Caltex to raise $500m, sell more petrol stations as it waits on suitor

Fuel retailer Caltex is planning a $500 million capital raising and has offloaded 25 petrol stations for $136 million as it navigates an $8.6 billion takeover bid from a Canadian suitor.

Caltex rebuffed suitor Quebec-based Alimentation Couche-Tard’s $34.50-a-share offer on Tuesday, saying it “undervalued” the company.

At the same time, it offered Couche-Tard, which is French for ‘night owl’, access to non-public information to allow it to submit a revised bid, but is yet to hear back from the Canadian giant which operates 16,000 convenience stores worldwide.

“We haven’t heard back from them yet,” chief financial officer Matthew Halliday said. “We expect to hear back from them soon.”

Couche-Tard was a “very serious” company and a credible bidder, he said.

Company executives told an investor day presentation on Thursday they intended to issue between $300 million and $500 million of hybrid capital securities as part of Caltex’s ongoing capital management strategy.

Investors heard Caltex had sold 25, mainly inner-city, petrol station sites for $136 million which it had identified in its convenience retail review as having development potential.

“It is expected that $120 million of sale proceeds will be received this calendar year, with the balance in early 2020,” the company said. Caltex expects to net $92 million from the sale after paying out remediation costs and capital gains tax.

The divestment comes at a time of “attractive valuations for quality freehold property assets” which spurred Caltex to announce it will kickstart the sale of a further 25 petrol station sites across Australia early next year.

Caltex has previously issued hybrid securities to attract capital.

“The proposed issue will diversify the company’s capital sources, strengthen the balance sheet and increase financial flexibility,” managing director and chief executive Julian Segal said.

The raising will support the company’s credit profile and will be launched in the first half of next year, he said.

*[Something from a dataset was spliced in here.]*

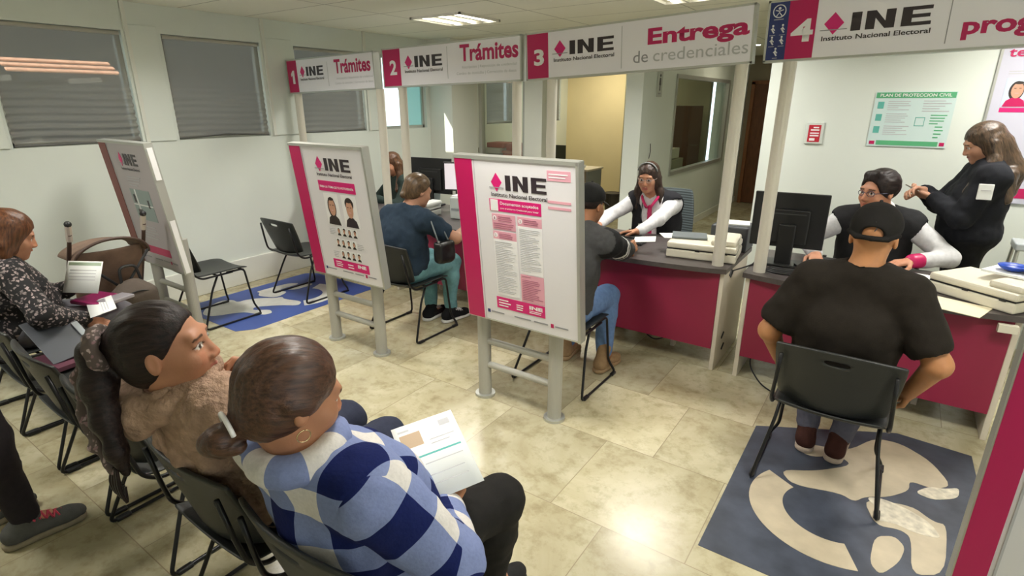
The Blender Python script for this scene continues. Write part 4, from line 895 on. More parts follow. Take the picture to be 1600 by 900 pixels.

Caltex, which operates a refinery business alongside a network of more than 500 fuel and convenience outlets, appointed Grant Samuel and UBS as advisers and lawyers King & Wood Mallesons to oversee the capital raising.

The company has suffered from lower refiner margins and a difficult retail environment with subdued demand from sectors such as agriculture, transport and construction.

“The share price has been pretty much at a low point, reflecting soft trading conditions,” Mr Segal said on Thursday, “but clearly in our view this is something that is not going to continue forever”.

In a trading update last month it said it expected earnings before interest and tax from its petrol stations to be between $190 million and $210 million – an improvement from its first-half earnings but vastly lower than the previous year’s profit result of $307 million.

Couche-Tard operates 16,000 stores across Canada, the United States, Europe, Mexico, Japan, China and Indonesia.